The premise for Seaview was in place.

“I feel almost guilty presenting these photographs on their own because of what is behind the frame,” Naqvi said of her experience sorting through the still images. “It was almost like me being disappointed in myself.”

Before taking the photographs in August 2013, Naqvi had last been to Clifton Beach when she was a little girl. She went back at the age of 22.

The series contains various shots of brightly dressed camels carrying children as they are led by barefooted men at sunset.

These striking photographs felt strange to Naqvi because they did not represent her experience and the lack of belonging she felt.

“When you are trying to translate cultures, there is no objective opinion,” said Naqvi.

“I didn’t know what kind of project I wanted, or that I wanted to make a film. I was intending on going back a second time [because] I was so overwhelmed with all the footage I shot.”

This simultaneously allows viewers to become witnesses, fully submerged in the distant culture Naqvi encountered. Her project developed into a piece that combined still photos with family footage and personal videos from her trip.

In terms of home footage, the experimental film contains clips of a family wedding in her aunt’s Kawali music-filled living room, her limited conversations in Urdu with her driver and their hectic drive through the claustrophobic streets outside of Karachi.

Naqvi said the film was difficult to make. She forced herself to overcome her fear of releasing such a deeply personal film that highlights her insecurities with her cultural identity.

Naqvi found it hard to find her belonging in the homeland of parents.

“I was never really comfortable speaking the [local] language,” said Naqvi. “To speak it publicly was a challenge, to expose my discomfort.”

For some, the experimental film reveals more about Naqvi’s experience with each watch.

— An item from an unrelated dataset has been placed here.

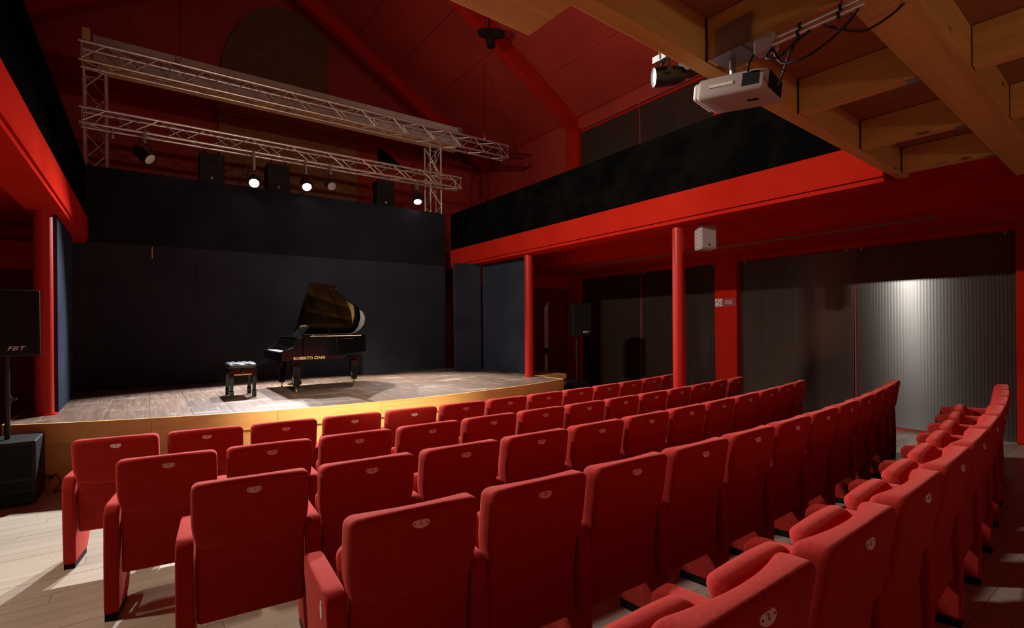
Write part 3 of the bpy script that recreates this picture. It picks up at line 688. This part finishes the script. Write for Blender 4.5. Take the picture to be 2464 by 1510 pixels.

“I think I’ve watched that piece 20 to 25 times now,” said Sara Angelucci, the student gallery coordinator of Ryerson’s Image Arts Centre. “Because it’s so rich and layered, a second view reveals more nuanced details that enrich your understanding.”

For Naqvi, the movie itself took months of reflection and a lifetime of struggling to identify with the cultures a part of her life.

“I wanted to feel free at that time,” Naqvi said in the film about the initial shots she took walking along the beach. “But the actual act of taking the photographs was actually more stressful than I wanted it to be. I think that is telling of the place.”

The piece will be playing at Ryerson’s Image Arts Centre until Feb. 22.